A judicial review challenging the legality of a child's placement with a relative beyond the statutory 16-week limit has been dismissed after the placement ended before the court could determine the substantive legal questions.
The Administrative Court in Birmingham handed down judgement on 18th May 2026 in BEA v Staffordshire County Council [2026] EWHC 1190 (Admin), a case that raised unresolved questions about the mandatory force of Regulation 25(6) of the Care Planning, Placement and Case Review (England) Regulations 2010.
The Claimant, who appeared in person, challenged Staffordshire County Council's placement of her son, Child X, with his paternal aunt between August 2025 and February 2026 while he was subject to an interim care order under the Children Act 1989. The placement ran beyond the 16-week temporary approval period permitted under Regulation 24(1) of the 2010 Regulations.
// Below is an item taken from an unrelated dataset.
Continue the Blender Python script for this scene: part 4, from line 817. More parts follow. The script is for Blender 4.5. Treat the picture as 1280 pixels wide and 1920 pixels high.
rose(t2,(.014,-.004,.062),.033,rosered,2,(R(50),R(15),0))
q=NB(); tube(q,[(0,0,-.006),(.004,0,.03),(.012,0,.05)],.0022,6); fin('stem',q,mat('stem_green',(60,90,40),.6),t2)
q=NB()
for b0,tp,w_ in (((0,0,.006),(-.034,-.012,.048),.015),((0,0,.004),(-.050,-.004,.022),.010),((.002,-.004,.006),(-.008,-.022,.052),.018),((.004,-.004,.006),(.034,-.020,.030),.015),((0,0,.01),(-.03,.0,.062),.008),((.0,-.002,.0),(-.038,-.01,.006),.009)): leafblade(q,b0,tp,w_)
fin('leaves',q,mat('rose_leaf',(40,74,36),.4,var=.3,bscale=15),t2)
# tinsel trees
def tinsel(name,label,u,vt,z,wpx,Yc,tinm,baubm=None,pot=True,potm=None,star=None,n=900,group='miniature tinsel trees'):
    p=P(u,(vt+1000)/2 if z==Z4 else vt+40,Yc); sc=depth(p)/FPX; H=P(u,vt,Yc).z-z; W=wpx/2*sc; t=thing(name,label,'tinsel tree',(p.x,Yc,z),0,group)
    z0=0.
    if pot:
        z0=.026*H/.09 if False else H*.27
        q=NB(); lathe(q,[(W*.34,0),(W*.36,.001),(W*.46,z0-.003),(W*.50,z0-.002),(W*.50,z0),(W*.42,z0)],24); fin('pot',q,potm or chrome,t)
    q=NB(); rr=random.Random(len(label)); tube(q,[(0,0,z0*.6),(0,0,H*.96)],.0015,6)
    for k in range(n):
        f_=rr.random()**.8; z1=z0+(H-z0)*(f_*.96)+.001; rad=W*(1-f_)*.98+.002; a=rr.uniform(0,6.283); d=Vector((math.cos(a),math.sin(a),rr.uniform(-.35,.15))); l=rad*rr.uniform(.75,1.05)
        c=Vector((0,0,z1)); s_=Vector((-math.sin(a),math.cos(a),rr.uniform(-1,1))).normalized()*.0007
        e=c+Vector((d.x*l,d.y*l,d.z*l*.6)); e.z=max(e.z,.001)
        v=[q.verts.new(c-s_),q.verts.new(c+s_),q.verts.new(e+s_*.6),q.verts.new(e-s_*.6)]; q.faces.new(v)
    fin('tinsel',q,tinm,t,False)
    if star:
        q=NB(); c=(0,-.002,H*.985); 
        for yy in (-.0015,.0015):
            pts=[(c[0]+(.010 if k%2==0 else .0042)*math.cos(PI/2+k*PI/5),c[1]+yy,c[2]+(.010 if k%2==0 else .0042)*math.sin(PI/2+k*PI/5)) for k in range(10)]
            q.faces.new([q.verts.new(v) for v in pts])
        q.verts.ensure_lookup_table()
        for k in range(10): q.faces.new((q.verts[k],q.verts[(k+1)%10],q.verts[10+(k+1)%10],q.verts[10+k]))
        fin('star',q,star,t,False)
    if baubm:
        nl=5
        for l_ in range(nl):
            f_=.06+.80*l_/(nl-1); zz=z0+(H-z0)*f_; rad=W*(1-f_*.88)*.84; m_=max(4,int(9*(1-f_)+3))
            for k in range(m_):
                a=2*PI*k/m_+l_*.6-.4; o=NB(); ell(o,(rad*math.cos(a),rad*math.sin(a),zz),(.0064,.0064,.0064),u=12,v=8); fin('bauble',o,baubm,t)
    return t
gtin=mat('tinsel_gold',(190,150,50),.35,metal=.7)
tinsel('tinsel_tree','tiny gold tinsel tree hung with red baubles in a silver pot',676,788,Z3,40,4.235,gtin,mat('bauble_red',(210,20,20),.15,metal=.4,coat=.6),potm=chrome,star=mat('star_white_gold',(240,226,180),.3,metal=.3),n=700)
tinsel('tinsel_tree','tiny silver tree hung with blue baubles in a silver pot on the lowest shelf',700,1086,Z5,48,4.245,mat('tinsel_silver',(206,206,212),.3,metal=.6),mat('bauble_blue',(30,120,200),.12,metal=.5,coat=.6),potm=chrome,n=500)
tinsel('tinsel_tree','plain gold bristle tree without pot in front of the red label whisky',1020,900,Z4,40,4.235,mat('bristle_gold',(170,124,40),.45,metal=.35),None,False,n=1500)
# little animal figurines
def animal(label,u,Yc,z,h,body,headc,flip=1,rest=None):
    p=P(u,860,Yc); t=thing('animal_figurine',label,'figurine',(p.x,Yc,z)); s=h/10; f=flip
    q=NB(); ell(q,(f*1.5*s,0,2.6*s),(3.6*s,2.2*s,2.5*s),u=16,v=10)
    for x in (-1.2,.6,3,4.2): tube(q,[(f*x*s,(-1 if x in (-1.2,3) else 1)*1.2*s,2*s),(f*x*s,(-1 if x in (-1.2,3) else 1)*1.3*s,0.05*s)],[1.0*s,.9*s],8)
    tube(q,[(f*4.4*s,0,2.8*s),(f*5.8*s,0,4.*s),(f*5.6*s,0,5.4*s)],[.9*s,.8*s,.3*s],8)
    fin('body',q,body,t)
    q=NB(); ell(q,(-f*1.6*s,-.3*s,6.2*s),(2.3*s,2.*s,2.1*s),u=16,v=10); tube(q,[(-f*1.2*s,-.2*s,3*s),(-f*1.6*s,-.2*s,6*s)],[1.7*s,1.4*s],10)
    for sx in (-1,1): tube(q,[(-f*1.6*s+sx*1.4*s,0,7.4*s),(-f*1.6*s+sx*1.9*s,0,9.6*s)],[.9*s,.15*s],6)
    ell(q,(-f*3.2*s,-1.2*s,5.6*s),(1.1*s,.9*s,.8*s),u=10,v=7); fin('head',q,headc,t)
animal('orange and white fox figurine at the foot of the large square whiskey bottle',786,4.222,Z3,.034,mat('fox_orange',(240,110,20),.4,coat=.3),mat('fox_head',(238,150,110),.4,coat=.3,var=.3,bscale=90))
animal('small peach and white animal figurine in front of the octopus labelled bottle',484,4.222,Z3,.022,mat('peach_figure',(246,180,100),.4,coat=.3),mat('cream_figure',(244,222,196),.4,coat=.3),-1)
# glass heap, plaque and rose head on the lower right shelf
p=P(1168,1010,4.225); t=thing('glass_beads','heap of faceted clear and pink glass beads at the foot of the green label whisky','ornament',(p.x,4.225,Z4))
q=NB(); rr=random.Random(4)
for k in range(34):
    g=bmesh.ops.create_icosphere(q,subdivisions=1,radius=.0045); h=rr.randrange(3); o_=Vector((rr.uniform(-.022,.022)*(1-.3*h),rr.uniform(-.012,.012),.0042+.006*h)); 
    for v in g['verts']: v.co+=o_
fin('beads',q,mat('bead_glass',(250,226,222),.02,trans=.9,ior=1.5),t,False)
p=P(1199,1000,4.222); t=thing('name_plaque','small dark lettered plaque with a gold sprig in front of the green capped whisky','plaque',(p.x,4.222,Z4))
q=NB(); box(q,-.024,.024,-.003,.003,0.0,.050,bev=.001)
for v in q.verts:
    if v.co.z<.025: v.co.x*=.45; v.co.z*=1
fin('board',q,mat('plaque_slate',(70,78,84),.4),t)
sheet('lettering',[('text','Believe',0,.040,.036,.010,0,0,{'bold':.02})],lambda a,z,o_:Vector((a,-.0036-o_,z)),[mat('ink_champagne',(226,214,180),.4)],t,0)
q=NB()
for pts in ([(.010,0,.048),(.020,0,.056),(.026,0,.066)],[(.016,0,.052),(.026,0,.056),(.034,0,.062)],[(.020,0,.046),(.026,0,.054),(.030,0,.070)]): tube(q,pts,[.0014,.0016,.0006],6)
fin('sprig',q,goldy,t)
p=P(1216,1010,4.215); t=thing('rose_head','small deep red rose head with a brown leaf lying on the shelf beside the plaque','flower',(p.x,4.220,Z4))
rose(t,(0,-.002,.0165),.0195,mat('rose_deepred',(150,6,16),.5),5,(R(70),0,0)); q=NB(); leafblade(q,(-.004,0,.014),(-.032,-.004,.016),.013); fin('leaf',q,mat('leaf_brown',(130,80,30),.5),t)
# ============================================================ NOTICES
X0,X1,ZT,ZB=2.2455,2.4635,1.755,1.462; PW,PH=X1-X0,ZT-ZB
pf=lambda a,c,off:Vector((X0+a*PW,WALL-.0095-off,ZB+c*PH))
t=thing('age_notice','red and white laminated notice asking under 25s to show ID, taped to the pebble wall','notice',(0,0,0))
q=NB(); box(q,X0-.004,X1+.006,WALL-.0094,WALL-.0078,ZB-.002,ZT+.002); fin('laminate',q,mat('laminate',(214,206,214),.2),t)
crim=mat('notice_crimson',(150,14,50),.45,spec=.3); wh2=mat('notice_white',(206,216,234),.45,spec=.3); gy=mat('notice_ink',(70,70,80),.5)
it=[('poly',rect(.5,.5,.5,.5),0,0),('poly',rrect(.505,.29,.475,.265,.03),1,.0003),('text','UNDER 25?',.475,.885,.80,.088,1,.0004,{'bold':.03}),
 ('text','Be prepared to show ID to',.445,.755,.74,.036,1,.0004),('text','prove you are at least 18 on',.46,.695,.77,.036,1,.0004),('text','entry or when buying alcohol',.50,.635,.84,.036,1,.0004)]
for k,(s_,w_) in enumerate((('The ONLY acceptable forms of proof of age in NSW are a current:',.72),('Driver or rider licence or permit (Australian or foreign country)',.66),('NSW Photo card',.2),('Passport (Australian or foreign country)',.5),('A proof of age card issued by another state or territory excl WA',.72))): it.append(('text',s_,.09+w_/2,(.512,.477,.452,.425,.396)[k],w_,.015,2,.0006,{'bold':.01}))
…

HHJ Wall had granted permission on two grounds in February 2026, noting that the mandatory language of Regulation 25(6) appeared to require termination of any placement where the connected person had not been approved as a local authority foster parent and the extension period had expired.
However, the paternal aunt brought the placement to an end in difficult circumstances on 25th February 2026, shortly after armed officers attended her home following an incident that the Defendant believed was connected to the Claimant. Child X was subsequently placed with an unrelated foster carer, where he remains.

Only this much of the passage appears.